以前、ある講演でオーストラリアと日本を行き来していると話したら、年配の男性が挙手して「あなたは日本の国籍があるのか」と尋ねました。
国籍を尋ねるのは相手のプライバシーに踏み込む無礼な行為。まるで検問でもするかのような口調にあっけにとられて「ありますが……」と返すと、「ならよかった、安心した」と。全身の血が沸き上がるような怒りを感じました。それがいかに差別的な発言かを伝えたかったけれど、時間がなくて叶わなかったことを今でも悔やんでいます。
ではもし私が「いいえ、日本国籍ではありません」と答えたら、あの男性はなんと言うつもりだったのか。だったら日本から出て行け? 日本人でもないくせに偉そうに話すな? 見た目が違う人や、外国にゆかりのある人にああして尋ねて回っているのだろうか。お前、日本国籍あるのか?って。きっと怖い思いをした人がいるでしょう。
オーストラリアでは、約30%の人が外国生まれ。複数の国籍を持つ人や、オーストラリアの市民権はないけれど永住資格のある人など、いろいろな立場の人がいます。国籍取得に至るまでもそれぞれに事情があり、非常に複雑です。
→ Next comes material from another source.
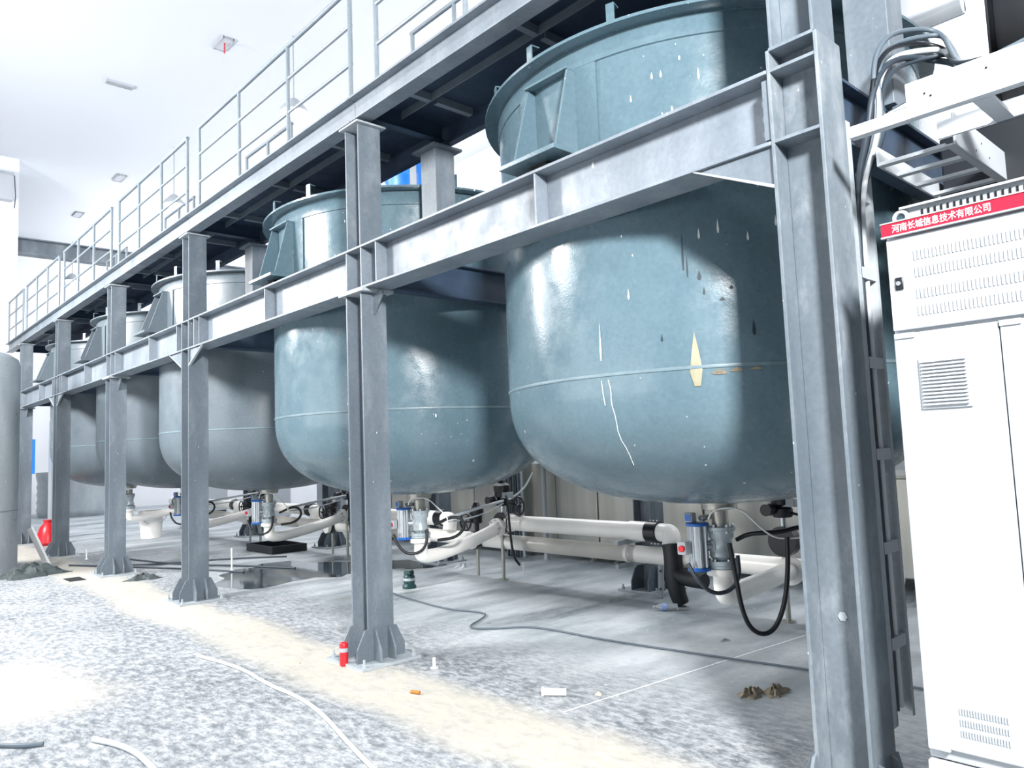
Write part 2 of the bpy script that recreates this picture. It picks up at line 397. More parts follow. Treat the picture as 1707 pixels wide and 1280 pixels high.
for z in (2.86, 2.93, 3.0):
    MB().lathe([(.024, 0), (.024, -.006), (.017, -.006), (.017, -.02), (.009, -.02), (.009, -.035)], (.104, YC[0]+.29, z), 6, 'x').build('bolt', M['galv'], beams[0], smooth=False)
# cross beams to the rear columns
for i, y in enumerate(YC):
    mb = MB()
    x0, x1 = .226, XR-.004
    ya, yb = y+.05, y+.17
    mb.box(x0, x1, ya, yb, BZ0+.04, BZ0+.056).box(x0, x1, ya, yb, BZ1-.016, BZ1).box(x0, x1, y+.105, y+.115, BZ0+.056, BZ1-.016)
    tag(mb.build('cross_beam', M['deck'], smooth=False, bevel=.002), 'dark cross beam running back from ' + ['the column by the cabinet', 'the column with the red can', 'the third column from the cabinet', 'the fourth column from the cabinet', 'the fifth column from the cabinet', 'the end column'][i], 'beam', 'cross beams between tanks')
for i, y in enumerate(YC):
    c = column(XR, y, BZ1, 'dark steel rear column ' + ['behind the first column and its cable tray', 'with an aluminium angle leaning on its foot', 'standing behind the second tank outlet', 'standing behind the third tank outlet', 'behind the fourth tank outlet', 'at the far back end of the frame'][i], 'rear steel columns')
rb = MB(); ibeam(rb, YC[0]+.232, YC[5], XR, XR+.22)
# ------------------------------------------------------------------ walkway: girder, deck, railings per bay
BN = ['over the first tank', 'over the second tank', 'over the third tank', 'over the fourth tank', 'over the last tank']
bays = [(YC[i], YC[i+1]) for i in range(5)]
ext = [(-.6, YC[0])] + bays[:4] + [(YC[4], YC[5]+1.8)]
GN = ['above the white cabinet'] + BN
for i, (a, b) in enumerate(ext):
    a2, b2 = a+.115+.003, b+.115-.003
    if i == 0: a2 = a
    if i == 5: b2 = b
    o = thing('edge_girder', (0, 0, 0), 'grey outer edge girder of the walkway ' + GN[i], 'girder', 'walkway edge girders')
    MB().box(0, .13, a2, b2, GZ0, GZ0+.016).box(-.015, .13, a2, b2, GZ1-.016, GZ1).box(.05, .062, a2, b2, GZ0+.016, GZ1-.016).build('girder_body', M['beam'], o, smooth=False, bevel=.002)
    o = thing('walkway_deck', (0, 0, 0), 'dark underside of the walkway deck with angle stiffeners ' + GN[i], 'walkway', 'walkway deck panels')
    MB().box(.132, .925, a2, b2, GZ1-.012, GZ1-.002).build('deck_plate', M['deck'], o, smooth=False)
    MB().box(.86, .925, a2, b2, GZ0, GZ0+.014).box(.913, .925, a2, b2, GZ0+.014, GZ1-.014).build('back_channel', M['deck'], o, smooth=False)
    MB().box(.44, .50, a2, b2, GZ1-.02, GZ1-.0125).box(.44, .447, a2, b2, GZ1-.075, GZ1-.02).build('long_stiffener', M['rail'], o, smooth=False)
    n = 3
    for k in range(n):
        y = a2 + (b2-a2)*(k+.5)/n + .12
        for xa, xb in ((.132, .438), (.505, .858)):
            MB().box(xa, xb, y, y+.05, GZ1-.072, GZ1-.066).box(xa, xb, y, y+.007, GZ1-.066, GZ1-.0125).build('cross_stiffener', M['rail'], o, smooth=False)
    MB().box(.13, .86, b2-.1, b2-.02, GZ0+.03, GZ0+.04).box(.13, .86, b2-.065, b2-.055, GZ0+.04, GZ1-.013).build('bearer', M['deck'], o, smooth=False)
def railing(y0, y1, x, label, group, n=4, ztop=5.25, mids=(4.62, 4.94), r=.019):
    o = thing('railing', (x, y0, GZ1), label, 'railing', group)
    L = y1-y0; H = ztop-GZ1
    MB().tube([(0, 0, H), (0, L, H)], r+.002, 10).build('top_rail', M['rail'], o)
    for m in mids: MB().tube([(0, 0, m-GZ1), (0, L, m-GZ1)], .015, 8).build('mid_rail', M['rail'], o)
    for k in range(n):
        yy = r + (L-2*r)*k/(n-1)
        p = MB().tube([(0, yy, 0), (0, yy, H)], r, 10).build('rail_post', M['rail'], o)
        MB().box(-.045, .045, yy-.045, yy+.045, 0, .008).build('foot_plate', M['rail'], p)
for i, (a, b) in enumerate([(-.5, YC[0])] + bays):
    railing(a+.14 if i else a, b-.2, .045, 'grey tubular outer railing section ' + GN[i], 'outer railing sections', 4)
railing(YC[5]+.14, YC[5]+1.78, .045, 'grey tubular outer railing section at the far end past the last post', 'outer railing sections', 3)
for i, y in enumerate(YC[1:5]):
    railing(y-.75, y+.52, .9, 'short inner railing on the back edge of the walkway ' + ['beside the second column', 'beside the third column', 'beside the fourth column', 'beside the fifth column'][i], 'inner railing sections', 3, 5.34, (4.85,))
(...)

移民同士で打ち明け話をするのでもない限り、日常会話で「あなたはオーストラリア国籍があるのか?」といきなり聞くことはありません。「お前はよそ者」「ここはお前の国ではない」は外国人嫌悪、排外主義の表れ。悪気なく単なる興味で聞いた場合でも、相手にとっては差別になり得ることを知っておくべきです。